Litigation Pending for Broker/Dealers Who Offer Fee-Based Accounts
There has been a lot of controversy lately surrounding how and who may provide investment advice. The Securities and Exchange Commission (SEC) promulgated a rule that exempted fee-based brokers from registering as “registered investment advisors” (i.e., the Merrill Lynch rule). The Financial Planning Association has subsequently filed a lawsuit against the SEC challenging the rule. So what is all of the fuss about?The fuss is about whether broker/dealers (i.e., investment advisors who charge commissions) who also offer fee-based accounts can sidestep the fiduciary requirements imposed by the Investment Advisors Act of 1940. The current SEC rule says that broker/dealers can sidestep the rules when offering fee-based accounts.
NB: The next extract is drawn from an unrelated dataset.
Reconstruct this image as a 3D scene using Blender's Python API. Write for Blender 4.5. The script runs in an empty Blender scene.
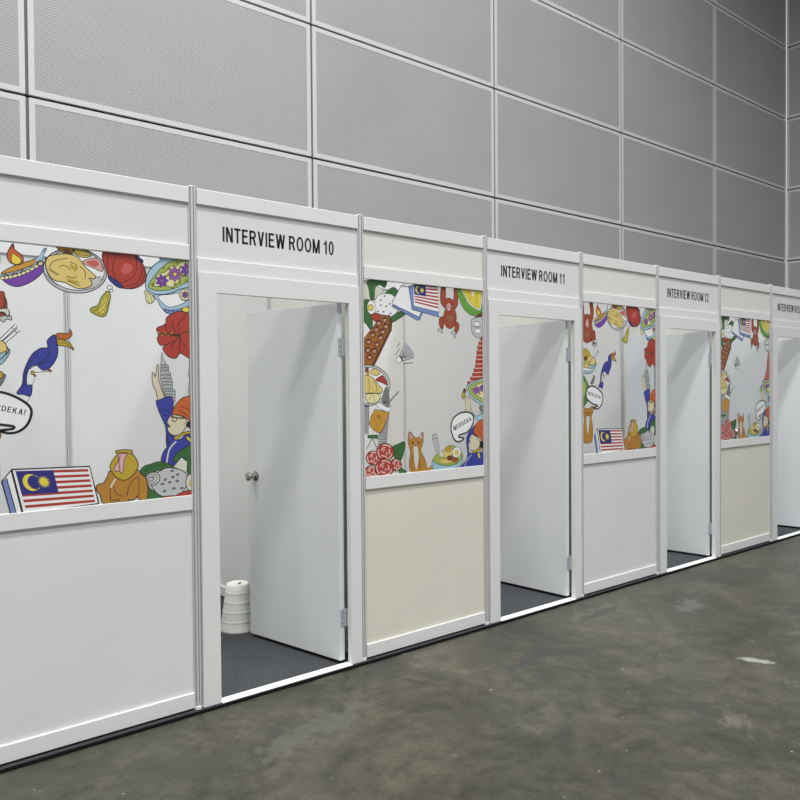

So what is a fiduciary and why should anyone care? A fiduciary is one that is obligated by law to put the client’s interest above their own, and if they violiate this duty they can be held legally accountable. A non-fiduciary is not under an obligation, pursuant to SEC rules, to put the client’s interest above their own. As applied to investing consumers this means that broker/dealers can sell fee-based investments and not be held to the fiduciary standard; whereas, registered investment advisors who only work on a fee-basis are held to the fiduciary standard (note: these advsiors only work on a fee-basis, meaning that they never earn commissions).
Consumers should care because the SEC rule muddies the waters making it very difficult for consumers to discern whether their advisor can be held to a fiduciary standard. If a consumer is talking with a financial advisor, he or she should know whether the advisor can act in the advisors own interest as that may impact whether the consumer wants to follow the advisor’s advice.